VIJAYAWADA: The escalating war of words over the upcoming parliamentary delimitation has transformed into a high-stakes constitutional debate, with ruling and opposition leaders locking horns over regional equity and demographic realities.
At the centre of the political storm is a proposed 50% proportional increase in Lok Sabha seats, a move that has sharply polarised opinion on how democratic representation should balance population growth with regional development.
The friction reached a boiling point when Congress MP Shashi Tharoor directed a pointed thought experiment at Andhra Pradesh Chief Minister N Chandrababu Naidu. Using a salary analogy, Tharoor argued that a uniform percentage hike masks severe regional disparities; if an employer earning Rs 2 lakh and a driver earning Rs 20,000 both receive a 50% raise, the absolute wealth gap widens despite the identical percentage.
TDP national working president Nara Lokesh swiftly mounted a robust defence, countering Tharoor by invoking former President Pranab Mukherjee, who historically advocated for expanding the Lower House to 1,000 members to ensure adequate representation.
Lokesh, Cong spar over delimitation & representation of South in Lok Sabha
Grounding his argument in Article 81, which mandates seat allocation based on population, Lokesh reminded Tharoor that the 1971 Census freeze was always a temporary measure set to expire in 2026.
He warned that without intervention, a fresh delimitation based on raw upcoming census figures would force southern states to face a sizeable reduction in their seat share.
Asserting that the Congress’ opposition to the delimitation bill makes them “squarely responsible” for this impending loss, Lokesh demanded “Was Pranab da wrong? Or has the Congress changed its mind, keeping politics above the nation?”
Lokesh further emphasised that India’s population has ballooned from 55 crore in 1971 to nearly 146 crore now, meaning an average MP now represents 2.5 times as many citizens. This makes an expanded House “a democratic necessity, not a political choice.”

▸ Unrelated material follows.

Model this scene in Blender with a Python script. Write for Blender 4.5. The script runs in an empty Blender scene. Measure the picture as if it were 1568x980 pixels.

He defended the 50% blueprint as a balanced approach that protects states that successfully implemented population stabilisation. “No state has a constitutional right to greater representation per voter than another,” Lokesh contended, adding that the Constitution’s objective is equal weight for every citizen’s vote. He maintained that this balance is not a permanent entitlement, but the “NDA’s way of ensuring that states that acted responsibly are not disadvantaged.”
Dismissing Tharoor’s analogy, Lokesh concluded that parliamentary influence flows from votes on the floor. Because a uniform proportional increase leaves voting equations and majorities unchanged, he asserted, “if everyone receives the same proportional increase, nobody gains an advantage over anyone else!”
On the ground, the ruling alliance has rallied firmly behind this narrative. TDP national spokesperson Neelayapalem Vijay Kumar challenged the opposition’s resistance and directly questioned their lack of a constructive solution.
“They proposed a 50% increase for delimitation to address these glaring structural imbalances,” Vijay Kumar stated. “Since all these people are opposing it, they could come up with an alternative, right? Has any alternative come up from their end?”
The TDP maintains that current constituency sizes are logistically unviable, pointing out that sprawling districts like Malkajgiri force a single MP to cater to nearly 20 lakh citizens, making effective oversight unsustainable. From the ruling party’s perspective, broadening representation is common-sense governance that must not be stalled by political posturing. The Congress, however, continues to use Tharoor’s analogy to warn against the systematic political marginalisation of the South. Local leaders argue that a flat increase penalises regions that implemented population control policies.
APCC vice-president Kolanukonda Sivaji pointed to the widening mathematical gap, noting that the seat variance between a high-population state like UP and Kerala would surge from a manageable 60-seat gap to a staggering 90 seats, draining the South of its federal leverage. “We are creating wealth and heavily contributing to the Central pool from the South, only for those funds to be sent to Hindi-speaking states while we lose our political power,” Sivaji argued.